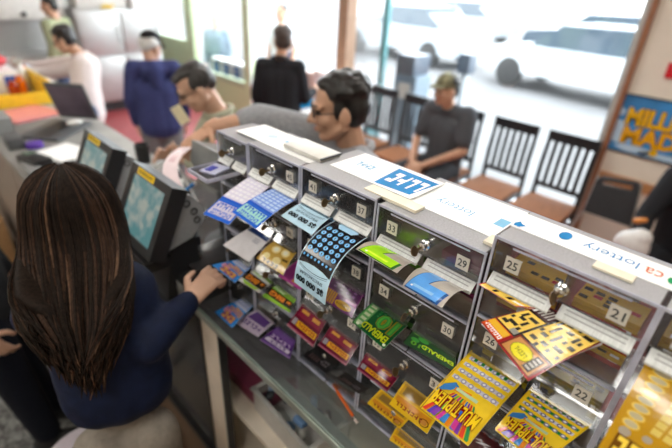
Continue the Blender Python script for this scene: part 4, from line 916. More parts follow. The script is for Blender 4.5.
    if legs:
        c = MB(); c.cap(J['hipL']-V((0, 0, .03*k)), J['hipR']-V((0, 0, .03*k)), .10*k*g, .10*k*g, legs); c.cap(J['pelvis']-V((0, 0, .10*k)), J['pelvis']+V((0, 0, -.13*k)), .105*k*g, .105*k*g, legs)
        for s in 'LR': limb(c, [J['hip'+s], J['kn'+s], J['kn'+s].lerp(J['an'+s], .93)], [.098*k*g, .074*k*g, .060*k*g], legs)
        cloth('trousers', c, legs, root, .013, 4)
        for s in 'LR':
            fd = J.get('toe'+s, f); a = J['an'+s]; c = MB(); lo = a-V((0, 0, .048*k))
            c.cap(lo-fd*.04*k, lo+fd*.10*k, .040*k, .038*k, shoes); c.cap(lo+fd*.10*k, lo+fd*.165*k-V((0, 0, .008)), .038*k, .030*k, shoes); c.cap(a, lo, .042*k, .04*k, shoes)
            sh = cloth('shoe', c, shoes, root, .010, 3)
            so = MB(); so.tube([lo-fd*.075*k-V((0, 0, .028*k)), lo-V((0, 0, .031*k)), lo+fd*.18*k-V((0, 0, .031*k))], [.03*k, .034*k, .026*k], RUBBER, 10)
            sm = so.build('sole', sh)
            z0 = min(q.co.z for q in sm.data.vertices)
            for q in sm.data.vertices: q.co.z = z0+(q.co.z-z0)*.35+.012
    if glasses:
        m = MB()
        for s in (-1, 1):
            m.tube([P(s*.033+.024*math.cos(a), .094, .004+.017*math.sin(a)) for a in [2*PI*j/16 for j in range(17)]], .0019*k, BLACK, 6); m.tube([P(s*.057, .094, .008), P(s*.076, .06, .010), P(s*.082, -.012, .006)], .002*k, BLACK, 6)
        m.tube([P(-.009, .095, .008), P(.009, .095, .008)], .002*k, BLACK, 6); m.build('glasses', root)
    if cap_:
        m = MB(); m.ell(P(0, -.012, .060), (.086*k, .102*k, .078*k), cap_, R); c = cloth('cap', m, cap_, root, .009, 2)
        bm_ = MB(); n = 12
        bm_.ring([[P(.075*math.sin(a)*(1-.08*q), .065+q*.085*math.cos(a)*1.0, .055-.02*q*q+dz) for a in [-1.4+2.8*j/n for j in range(n+1)]]+[P(.06*math.sin(a), .05, .055+dz) for a in [1.4-2.8*j/n for j in range(n+1)]] for q, dz in ((1, 0), (1, .005))], cap_); bm_.build('brim', c)
    if mask:
        m = MB(); m.ell(P(0, .062, -.055), (.058*k, .052*k, .055*k), mask, R); m.tube([P(s*.05, .07, -.04) if i == 0 else P(s*.084, -.01, -.005) for s in (1,) for i in range(2)], .003*k, mask, 6); m.build('face_mask', root)
    return root
fabric = lambda n, c, v=.12, sc=60, b=.15: mat(n, c, .85, spec=.2, var=v, scale=sc, bump=b)

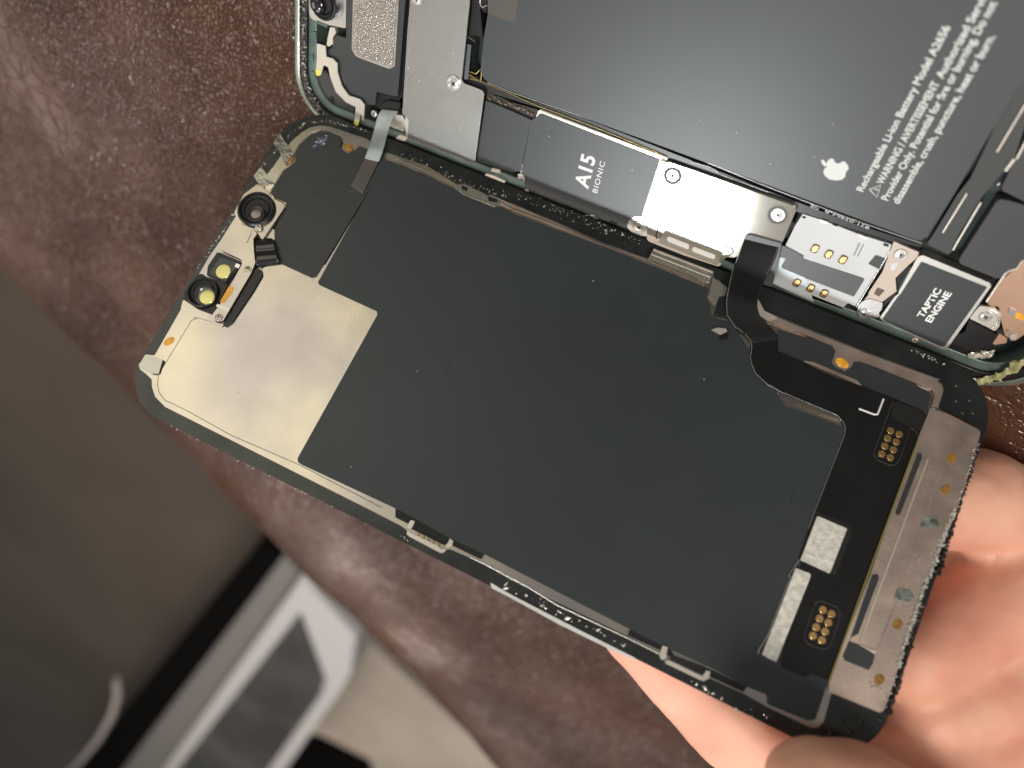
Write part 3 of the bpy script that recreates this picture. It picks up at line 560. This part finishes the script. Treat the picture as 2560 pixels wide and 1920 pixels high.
# top edge connector pieces
tc_ = poly('edge_connector', DP, FD, 'c5 1745,765 1800,760 2100,905 2110,930 2080,950 1790,830 1745,805', .8, .4, mat('dull_steel', (.42, .42, .37), .35, .9, bump=.6), .1, .08)
multi('pin', tc_, FD, ['c5 1780,770 1830,790 1820,820 1775,800', 'c5 2000,865 2085,895 2080,920 2010,905'], .95, .2, blackp, 0, .05)
ec = poly('edge_connector', DP, FD, 'c6 1225,900 1735,1095 1745,1110 1710,1185 1690,1190 1190,995 1185,980', .9, .5, mat('beige_steel', (.55, .53, .46), .35, .9, bump=.2), .12, .08)
for k in range(6):
    disc('dimple', ec, FD, 'c6 %f,%f' % (1230+k*38, 990+k*14.5), .14, .94, .1, rose)
    disc('dimple', ec, FD, 'c6 %f,%f' % (1520+k*36, 1103+k*13), .14, .94, .1, rose)
multi('rib', ec, FD, ['c6 1225,905 1735,1100 1730,1112 1220,917', 'c6 1205,945 1720,1145 1716,1155 1202,955'], .98, .1, cream, 0, .03)
multi('groove', ec, FD, ['c6 1280,935 1440,995 1435,1010 1275,950', 'c6 1500,1030 1700,1105 1690,1122 1495,1045'], .93, .1, rose, .1, 0)
# lower right of the top edge: notches, orange glue, dark patch
poly('notch_cover', DP, FD, 'c7 80,1190 560,1310 600,1400 555,1480 660,1560 720,1500 755,1455 1230,1640 cz 780,880 690,1240 200,1000 c7 800,1659 290,1455 90,1380', .64, .2, mat('blue_black_sheet', (.030, .034, .038), .38, 0, .6), .15, .04)
poly('side_strip', DP, FD, 'c7 0,1055 850,1395 1490,1625 cz 850,670 950,745 972,830 890,1105 790,1090 850,900 800,820 200,585 0,500 c7 790,1462 745,1460 720,1510 665,1545 590,1510 552,1475 585,1370 555,1325 380,1255 0,1110', .78, .3, rose, .2, .07)
disc('orange_spot', DP, FD, 'c7 642,1475', .95, .84, .1, orange, sx=1.25, sy=.8, ang=-10)
poly('bright_sliver', DP, FD, 'd3 1400,210 1500,225 1880,385 1915,430 1700,360 1480,262', .74, .2, rose, .1, .04)
poly('bright_sliver', DP, FD, 'd3 1270,515 1400,565 1700,690 1750,735 1560,670 1330,575', .74, .2, gold_plate, .1, .04)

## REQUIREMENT
Using the material above, retype each entry exactly and omit the pictures.

## SOLVED PROBLEM
Continue the Blender Python script for this scene: part 4, from line 916. More parts follow. The script is for Blender 4.5.
    if legs:
        c = MB(); c.cap(J['hipL']-V((0, 0, .03*k)), J['hipR']-V((0, 0, .03*k)), .10*k*g, .10*k*g, legs); c.cap(J['pelvis']-V((0, 0, .10*k)), J['pelvis']+V((0, 0, -.13*k)), .105*k*g, .105*k*g, legs)
        for s in 'LR': limb(c, [J['hip'+s], J['kn'+s], J['kn'+s].lerp(J['an'+s], .93)], [.098*k*g, .074*k*g, .060*k*g], legs)
        cloth('trousers', c, legs, root, .013, 4)
        for s in 'LR':
            fd = J.get('toe'+s, f); a = J['an'+s]; c = MB(); lo = a-V((0, 0, .048*k))
            c.cap(lo-fd*.04*k, lo+fd*.10*k, .040*k, .038*k, shoes); c.cap(lo+fd*.10*k, lo+fd*.165*k-V((0, 0, .008)), .038*k, .030*k, shoes); c.cap(a, lo, .042*k, .04*k, shoes)
            sh = cloth('shoe', c, shoes, root, .010, 3)
            so = MB(); so.tube([lo-fd*.075*k-V((0, 0, .028*k)), lo-V((0, 0, .031*k)), lo+fd*.18*k-V((0, 0, .031*k))], [.03*k, .034*k, .026*k], RUBBER, 10)
            sm = so.build('sole', sh)
            z0 = min(q.co.z for q in sm.data.vertices)
            for q in sm.data.vertices: q.co.z = z0+(q.co.z-z0)*.35+.012
    if glasses:
        m = MB()
        for s in (-1, 1):
            m.tube([P(s*.033+.024*math.cos(a), .094, .004+.017*math.sin(a)) for a in [2*PI*j/16 for j in range(17)]], .0019*k, BLACK, 6); m.tube([P(s*.057, .094, .008), P(s*.076, .06, .010), P(s*.082, -.012, .006)], .002*k, BLACK, 6)
        m.tube([P(-.009, .095, .008), P(.009, .095, .008)], .002*k, BLACK, 6); m.build('glasses', root)
    if cap_:
        m = MB(); m.ell(P(0, -.012, .060), (.086*k, .102*k, .078*k), cap_, R); c = cloth('cap', m, cap_, root, .009, 2)
        bm_ = MB(); n = 12
        bm_.ring([[P(.075*math.sin(a)*(1-.08*q), .065+q*.085*math.cos(a)*1.0, .055-.02*q*q+dz) for a in [-1.4+2.8*j/n for j in range(n+1)]]+[P(.06*math.sin(a), .05, .055+dz) for a in [1.4-2.8*j/n for j in range(n+1)]] for q, dz in ((1, 0), (1, .005))], cap_); bm_.build('brim', c)
    if mask:
        m = MB(); m.ell(P(0, .062, -.055), (.058*k, .052*k, .055*k), mask, R); m.tube([P(s*.05, .07, -.04) if i == 0 else P(s*.084, -.01, -.005) for s in (1,) for i in range(2)], .003*k, mask, 6); m.build('face_mask', root)
    return root
fabric = lambda n, c, v=.12, sc=60, b=.15: mat(n, c, .85, spec=.2, var=v, scale=sc, bump=b)

Write part 3 of the bpy script that recreates this picture. It picks up at line 560. This part finishes the script. Treat the picture as 2560 pixels wide and 1920 pixels high.
# top edge connector pieces
tc_ = poly('edge_connector', DP, FD, 'c5 1745,765 1800,760 2100,905 2110,930 2080,950 1790,830 1745,805', .8, .4, mat('dull_steel', (.42, .42, .37), .35, .9, bump=.6), .1, .08)
multi('pin', tc_, FD, ['c5 1780,770 1830,790 1820,820 1775,800', 'c5 2000,865 2085,895 2080,920 2010,905'], .95, .2, blackp, 0, .05)
ec = poly('edge_connector', DP, FD, 'c6 1225,900 1735,1095 1745,1110 1710,1185 1690,1190 1190,995 1185,980', .9, .5, mat('beige_steel', (.55, .53, .46), .35, .9, bump=.2), .12, .08)
for k in range(6):
    disc('dimple', ec, FD, 'c6 %f,%f' % (1230+k*38, 990+k*14.5), .14, .94, .1, rose)
    disc('dimple', ec, FD, 'c6 %f,%f' % (1520+k*36, 1103+k*13), .14, .94, .1, rose)
multi('rib', ec, FD, ['c6 1225,905 1735,1100 1730,1112 1220,917', 'c6 1205,945 1720,1145 1716,1155 1202,955'], .98, .1, cream, 0, .03)
multi('groove', ec, FD, ['c6 1280,935 1440,995 1435,1010 1275,950', 'c6 1500,1030 1700,1105 1690,1122 1495,1045'], .93, .1, rose, .1, 0)
# lower right of the top edge: notches, orange glue, dark patch
poly('notch_cover', DP, FD, 'c7 80,1190 560,1310 600,1400 555,1480 660,1560 720,1500 755,1455 1230,1640 cz 780,880 690,1240 200,1000 c7 800,1659 290,1455 90,1380', .64, .2, mat('blue_black_sheet', (.030, .034, .038), .38, 0, .6), .15, .04)
poly('side_strip', DP, FD, 'c7 0,1055 850,1395 1490,1625 cz 850,670 950,745 972,830 890,1105 790,1090 850,900 800,820 200,585 0,500 c7 790,1462 745,1460 720,1510 665,1545 590,1510 552,1475 585,1370 555,1325 380,1255 0,1110', .78, .3, rose, .2, .07)
disc('orange_spot', DP, FD, 'c7 642,1475', .95, .84, .1, orange, sx=1.25, sy=.8, ang=-10)
poly('bright_sliver', DP, FD, 'd3 1400,210 1500,225 1880,385 1915,430 1700,360 1480,262', .74, .2, rose, .1, .04)
poly('bright_sliver', DP, FD, 'd3 1270,515 1400,565 1700,690 1750,735 1560,670 1330,575', .74, .2, gold_plate, .1, .04)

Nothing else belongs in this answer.